Andrea Nicastro Intervista Narges Mohammadi: La promessa dei ribelli, non molliamo
"Li chiamavano i voti silenziosi, ma questa volta hanno parlato. Li avete visti: prima in strada, poi nelle code dei seggi. Vogliono farci credere che si siano pronunciati per Ahmadinejad. Non scherziamo, gli iraniani sono più intelligenti di così.”
Fuori dalle finestre del suo ufficio su Vali Asr, cominciano a sentirsi i primi colpi di clacson.
“mi hanno appena telefonato per dirmi che una manifestazione sta per scendere verso il centro della città”.
Narges Mohammadi è una fisica, ma appena terminato il suo orario d’ufficio diventa la numero due di Shirin Ebadi, la Premio Nobel per la pace.
“dobbiamo usare le leggi per allargare gli spazi che abbiamo. So che nei passati quattro anni la legge è stata letteralmente derisa e nei prossimi quattro, con di nuovo Ahnadinejad, lo sarà ancora di più. Ma noi abbiamo il dovere di andare avanti. Nonostante l’ultimo governo, i movimenti femminili, studenteschi e sindacali hanno fatto progressi. Se la società civile cresce riuscirà a mettere le redini allo Stato”.

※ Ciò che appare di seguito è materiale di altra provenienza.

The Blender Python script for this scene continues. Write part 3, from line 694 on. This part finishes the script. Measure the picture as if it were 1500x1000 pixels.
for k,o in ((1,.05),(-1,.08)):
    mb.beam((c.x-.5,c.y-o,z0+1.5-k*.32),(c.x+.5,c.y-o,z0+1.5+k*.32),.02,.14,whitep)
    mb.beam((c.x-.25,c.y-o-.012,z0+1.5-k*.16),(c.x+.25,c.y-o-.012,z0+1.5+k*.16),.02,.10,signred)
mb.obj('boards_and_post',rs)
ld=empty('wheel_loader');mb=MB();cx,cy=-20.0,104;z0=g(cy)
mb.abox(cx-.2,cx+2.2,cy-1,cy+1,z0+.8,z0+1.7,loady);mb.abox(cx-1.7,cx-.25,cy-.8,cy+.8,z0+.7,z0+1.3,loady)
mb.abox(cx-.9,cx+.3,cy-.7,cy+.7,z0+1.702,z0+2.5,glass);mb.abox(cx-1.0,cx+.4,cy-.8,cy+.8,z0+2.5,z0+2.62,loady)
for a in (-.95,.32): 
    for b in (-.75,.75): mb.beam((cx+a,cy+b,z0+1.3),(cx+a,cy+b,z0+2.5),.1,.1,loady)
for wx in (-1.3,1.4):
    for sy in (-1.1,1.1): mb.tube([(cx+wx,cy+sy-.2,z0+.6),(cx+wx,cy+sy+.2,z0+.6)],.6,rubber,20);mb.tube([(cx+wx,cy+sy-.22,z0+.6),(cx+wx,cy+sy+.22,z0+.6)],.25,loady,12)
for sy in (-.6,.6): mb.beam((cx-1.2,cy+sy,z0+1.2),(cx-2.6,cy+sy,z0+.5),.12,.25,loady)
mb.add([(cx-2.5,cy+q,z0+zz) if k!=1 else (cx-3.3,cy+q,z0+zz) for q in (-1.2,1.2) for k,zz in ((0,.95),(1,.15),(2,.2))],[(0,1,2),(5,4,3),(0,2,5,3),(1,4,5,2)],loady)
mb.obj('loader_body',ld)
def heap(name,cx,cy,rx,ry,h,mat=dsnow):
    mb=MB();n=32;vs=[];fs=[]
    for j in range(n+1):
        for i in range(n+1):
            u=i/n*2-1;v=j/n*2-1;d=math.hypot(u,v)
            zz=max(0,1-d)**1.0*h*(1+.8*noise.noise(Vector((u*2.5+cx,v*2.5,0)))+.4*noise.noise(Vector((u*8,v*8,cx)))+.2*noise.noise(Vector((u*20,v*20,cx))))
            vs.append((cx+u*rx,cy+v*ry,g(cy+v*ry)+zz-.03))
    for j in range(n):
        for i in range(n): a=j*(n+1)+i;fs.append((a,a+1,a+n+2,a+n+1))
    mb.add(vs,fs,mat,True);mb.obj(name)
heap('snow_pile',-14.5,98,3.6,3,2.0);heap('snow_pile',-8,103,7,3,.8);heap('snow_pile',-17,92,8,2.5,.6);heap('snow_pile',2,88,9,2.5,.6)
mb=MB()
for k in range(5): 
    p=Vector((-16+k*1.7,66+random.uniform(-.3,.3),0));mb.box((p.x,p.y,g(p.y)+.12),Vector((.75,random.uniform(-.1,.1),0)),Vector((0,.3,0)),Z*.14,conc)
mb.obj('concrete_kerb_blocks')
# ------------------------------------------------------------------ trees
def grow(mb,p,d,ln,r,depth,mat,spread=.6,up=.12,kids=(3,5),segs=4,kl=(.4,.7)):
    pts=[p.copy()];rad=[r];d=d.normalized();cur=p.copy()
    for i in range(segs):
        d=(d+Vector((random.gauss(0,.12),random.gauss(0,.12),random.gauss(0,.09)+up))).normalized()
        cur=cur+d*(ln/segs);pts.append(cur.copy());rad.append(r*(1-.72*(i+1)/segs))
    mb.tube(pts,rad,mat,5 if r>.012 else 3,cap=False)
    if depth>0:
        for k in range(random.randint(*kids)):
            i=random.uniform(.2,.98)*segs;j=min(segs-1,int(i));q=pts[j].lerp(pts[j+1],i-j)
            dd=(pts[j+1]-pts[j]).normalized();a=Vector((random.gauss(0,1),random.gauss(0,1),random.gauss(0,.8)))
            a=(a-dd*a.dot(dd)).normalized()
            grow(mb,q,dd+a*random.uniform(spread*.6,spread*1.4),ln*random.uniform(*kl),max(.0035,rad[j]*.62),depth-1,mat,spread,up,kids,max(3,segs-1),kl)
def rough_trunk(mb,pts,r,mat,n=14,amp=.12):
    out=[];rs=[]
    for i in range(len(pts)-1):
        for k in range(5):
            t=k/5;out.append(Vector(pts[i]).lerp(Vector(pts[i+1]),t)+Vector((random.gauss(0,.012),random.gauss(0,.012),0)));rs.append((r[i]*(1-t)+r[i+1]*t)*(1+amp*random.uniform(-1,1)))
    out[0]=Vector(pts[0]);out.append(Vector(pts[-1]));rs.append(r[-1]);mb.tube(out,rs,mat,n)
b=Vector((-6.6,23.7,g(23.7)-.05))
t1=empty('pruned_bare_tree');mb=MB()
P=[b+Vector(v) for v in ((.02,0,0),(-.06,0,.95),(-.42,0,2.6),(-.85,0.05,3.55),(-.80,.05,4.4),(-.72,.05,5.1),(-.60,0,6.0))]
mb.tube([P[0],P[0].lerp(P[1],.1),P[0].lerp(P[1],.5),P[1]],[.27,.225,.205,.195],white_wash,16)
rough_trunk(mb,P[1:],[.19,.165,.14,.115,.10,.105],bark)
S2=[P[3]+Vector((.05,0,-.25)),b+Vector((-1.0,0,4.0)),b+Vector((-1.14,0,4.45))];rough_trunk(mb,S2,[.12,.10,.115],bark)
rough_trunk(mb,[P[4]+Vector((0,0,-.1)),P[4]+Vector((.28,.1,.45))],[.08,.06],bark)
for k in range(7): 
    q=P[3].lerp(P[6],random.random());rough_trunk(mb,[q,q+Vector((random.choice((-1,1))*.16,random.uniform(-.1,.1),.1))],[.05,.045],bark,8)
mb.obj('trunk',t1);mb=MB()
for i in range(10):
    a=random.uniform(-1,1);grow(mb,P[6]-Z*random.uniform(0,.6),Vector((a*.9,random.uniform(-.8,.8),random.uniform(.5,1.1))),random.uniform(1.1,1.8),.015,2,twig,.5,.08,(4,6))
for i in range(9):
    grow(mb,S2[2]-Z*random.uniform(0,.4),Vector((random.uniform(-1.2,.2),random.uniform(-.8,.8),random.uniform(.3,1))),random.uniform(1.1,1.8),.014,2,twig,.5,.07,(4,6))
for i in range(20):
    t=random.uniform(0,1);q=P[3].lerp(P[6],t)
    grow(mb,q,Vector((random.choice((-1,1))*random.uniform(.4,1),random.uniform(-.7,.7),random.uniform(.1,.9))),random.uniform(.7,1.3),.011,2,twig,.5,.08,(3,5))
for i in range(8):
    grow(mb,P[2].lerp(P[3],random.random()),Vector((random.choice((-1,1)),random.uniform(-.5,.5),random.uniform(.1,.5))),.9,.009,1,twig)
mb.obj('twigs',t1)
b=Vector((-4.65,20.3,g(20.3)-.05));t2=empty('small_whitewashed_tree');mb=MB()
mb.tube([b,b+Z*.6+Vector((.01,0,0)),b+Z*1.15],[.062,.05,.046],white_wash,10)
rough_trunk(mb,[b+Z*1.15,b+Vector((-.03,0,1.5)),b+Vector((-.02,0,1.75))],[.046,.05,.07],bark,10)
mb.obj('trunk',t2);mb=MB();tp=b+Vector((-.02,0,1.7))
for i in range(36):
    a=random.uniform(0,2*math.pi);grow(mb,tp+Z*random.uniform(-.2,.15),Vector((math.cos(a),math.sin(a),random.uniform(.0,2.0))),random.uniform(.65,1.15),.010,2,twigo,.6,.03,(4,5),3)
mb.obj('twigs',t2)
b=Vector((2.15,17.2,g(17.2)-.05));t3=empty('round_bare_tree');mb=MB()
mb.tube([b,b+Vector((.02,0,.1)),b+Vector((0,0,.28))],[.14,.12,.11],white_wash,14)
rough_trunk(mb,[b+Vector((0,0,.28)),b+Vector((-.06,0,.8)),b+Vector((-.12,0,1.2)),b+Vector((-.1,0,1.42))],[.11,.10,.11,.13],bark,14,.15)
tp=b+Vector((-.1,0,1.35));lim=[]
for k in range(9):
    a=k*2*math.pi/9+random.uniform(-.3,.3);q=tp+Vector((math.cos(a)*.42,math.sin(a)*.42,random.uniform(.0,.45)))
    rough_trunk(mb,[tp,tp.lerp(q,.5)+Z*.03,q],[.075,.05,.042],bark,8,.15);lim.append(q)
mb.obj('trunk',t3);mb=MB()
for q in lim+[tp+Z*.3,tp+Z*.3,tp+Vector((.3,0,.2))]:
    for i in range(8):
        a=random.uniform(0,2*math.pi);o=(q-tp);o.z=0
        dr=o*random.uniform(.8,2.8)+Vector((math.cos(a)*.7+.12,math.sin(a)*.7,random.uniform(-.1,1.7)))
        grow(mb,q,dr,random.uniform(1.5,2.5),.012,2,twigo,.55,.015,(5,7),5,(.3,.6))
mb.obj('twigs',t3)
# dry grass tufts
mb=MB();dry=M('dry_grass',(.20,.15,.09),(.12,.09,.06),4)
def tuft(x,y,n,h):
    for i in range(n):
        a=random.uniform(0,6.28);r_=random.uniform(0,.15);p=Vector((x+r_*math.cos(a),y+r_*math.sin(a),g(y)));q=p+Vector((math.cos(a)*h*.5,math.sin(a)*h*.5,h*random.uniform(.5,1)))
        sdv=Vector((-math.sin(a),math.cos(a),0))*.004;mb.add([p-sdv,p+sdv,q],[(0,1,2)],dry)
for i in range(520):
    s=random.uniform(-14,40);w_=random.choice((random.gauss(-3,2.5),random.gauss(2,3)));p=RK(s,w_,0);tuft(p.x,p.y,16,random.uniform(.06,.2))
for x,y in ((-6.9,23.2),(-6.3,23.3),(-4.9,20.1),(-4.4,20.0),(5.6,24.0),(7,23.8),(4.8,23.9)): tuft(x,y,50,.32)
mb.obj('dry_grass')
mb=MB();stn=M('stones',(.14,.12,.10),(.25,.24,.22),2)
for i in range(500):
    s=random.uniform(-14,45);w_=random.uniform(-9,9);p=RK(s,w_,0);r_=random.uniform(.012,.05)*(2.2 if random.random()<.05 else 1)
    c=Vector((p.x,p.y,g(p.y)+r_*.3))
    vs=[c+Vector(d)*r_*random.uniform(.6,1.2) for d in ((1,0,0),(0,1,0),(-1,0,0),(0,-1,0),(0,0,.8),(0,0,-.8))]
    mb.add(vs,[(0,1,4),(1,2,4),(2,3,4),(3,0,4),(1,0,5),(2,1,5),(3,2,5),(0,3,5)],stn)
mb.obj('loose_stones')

Suo marito, Taghi Rahmani, è stato per 14 anni nelle prigioni della Repubblica Islamica. Le tre volte fermata, eppure ha ancora voglia di lottare. Senza violenza.
“La democrazia non compare all’improvviso. Se fosse stato eletto Mousavi, gli spazi si sarebbero allargati. Non sarebbe stato un miracolo, come non lo è stato con gli otto anni di presidenza Kathami. Ma quelle conquiste ancora oggi non sono riusciti a togliercele”.
Sulla causa di colossali brogli Narges è caustica. “Non sono in grado di rispondere. Le elezioni iraniane sono invisibili a tutti. Io faccio parte di un Comitato per le Elezioni libere. Siamo una piccola organizzazione, siamo appena 25. Che paura possiamo fare? Eppure, quando abbiamo chiesto il permesso di poter osservare l’andamento elettorale, il nostro portavoce è stato arrestato, tenuto in carcere per due mesi e io interrogata per tre ore. Solo per aver chiesto. Quindi, scusate, ma davvero non so se in queste elezioni ci siano stati o meno dei brogli.
Di una cosa sono però convinta: i rivali di Ajmadinejad chiedevano solo diritti civili, libertà di pensiero e di parola”.